In the end this is all really very simple, so here is a quick summary …

Point 1. Religious liberty thrives and prevails, nobody is suppressing anybody’s right to believe whatever they wish, even if it is clearly all complete nonsense.

Point 2. Open discrimination against people simply because they are different is not a “religious liberty” but is instead bigotry … period.

If you have a hard time getting your head around that second point, well consider this, what if it was discrimination against people who were black or asian or jewish, would that be an acceptable “religious liberty”? People should of course be free to believe nonsense, what they do not get to do is to impose that belief upon others and then claim it is all fine because they have some special entitlement to do so – irrational beliefs do not trump basic civil liberties. There are some beliefs that feel that women should be silent, and much as we might like to see it in this case, should we permit them to impose that upon Ms Odone in the name of religious liberty? There are some beliefs that feel that women should be covered in a burka and not drive a car, should we permit them to impose that upon Ms Odone in the name of religious liberty?
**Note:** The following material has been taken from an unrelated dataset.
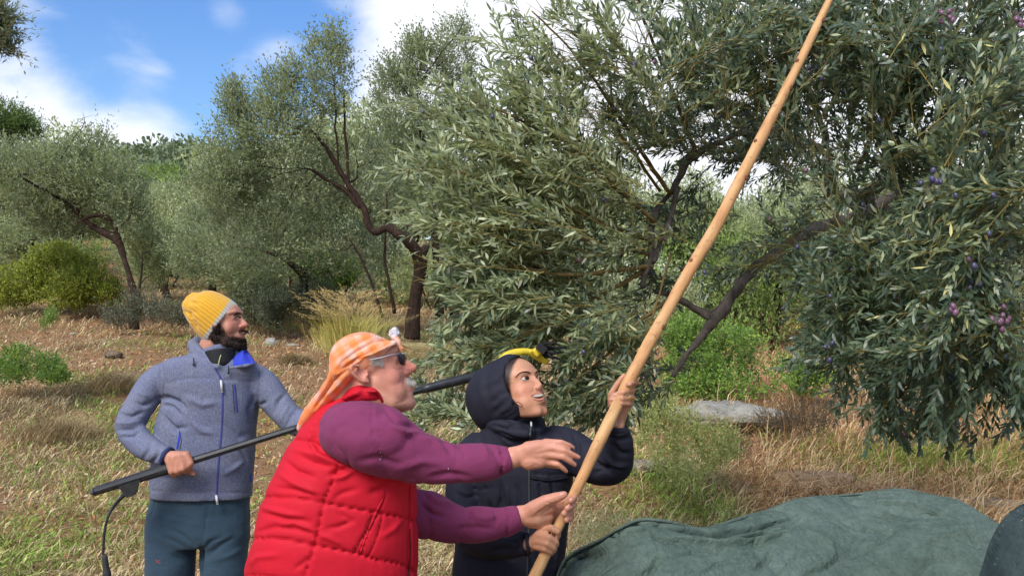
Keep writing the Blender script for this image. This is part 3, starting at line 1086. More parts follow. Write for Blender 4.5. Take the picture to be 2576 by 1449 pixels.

So what does it actually mean to have Christianity in public life?

Today in practise it means that discrimination and intolerance are permitted to prevail and that one specific belief is empowered to hold a very special position of privilege and influence:

  • The UK’s House of Lords is populated with Bishops that nobody elected. The only reason there are there is because they have an imaginary friend, and so this permits them to interfere in the law-making process – reform is very badly needed.
  • The publicly funded BBC has a daily “Thought for the day” that welcomes any religious belief, but bans non-believers.
  • When it comes to laying a wreath at the annual remembrance ceremony, religion is permitted without question, but if you are a humanist, then forget it, you are not permitted.
  • The secondary school near where I live is funded by my tax money, yet they will not accept my children. Why? The school is associated with a church and so they are permitted to discriminate in favour of those that are religious. – This also screams out for reform. In fact many parents play the game of suddenly finding god a few months before the start of term, and so this discrimination will naturally lead to the selection of the children of mostly dishonest parents.

So will I miss all this “loving” christian “tolerance” in the public square when it finally passes away?

I think you can guess the answer.

Ms Odone is free to live by whatever religious rules she wishes to embrace, but belief, any belief and all beliefs, should never be permitted to discriminate and impose. We are not there yet and still have some way to go, but things are indeed going in the right direction, one that in the end will lead to a far better more tolerance less oppressive culture.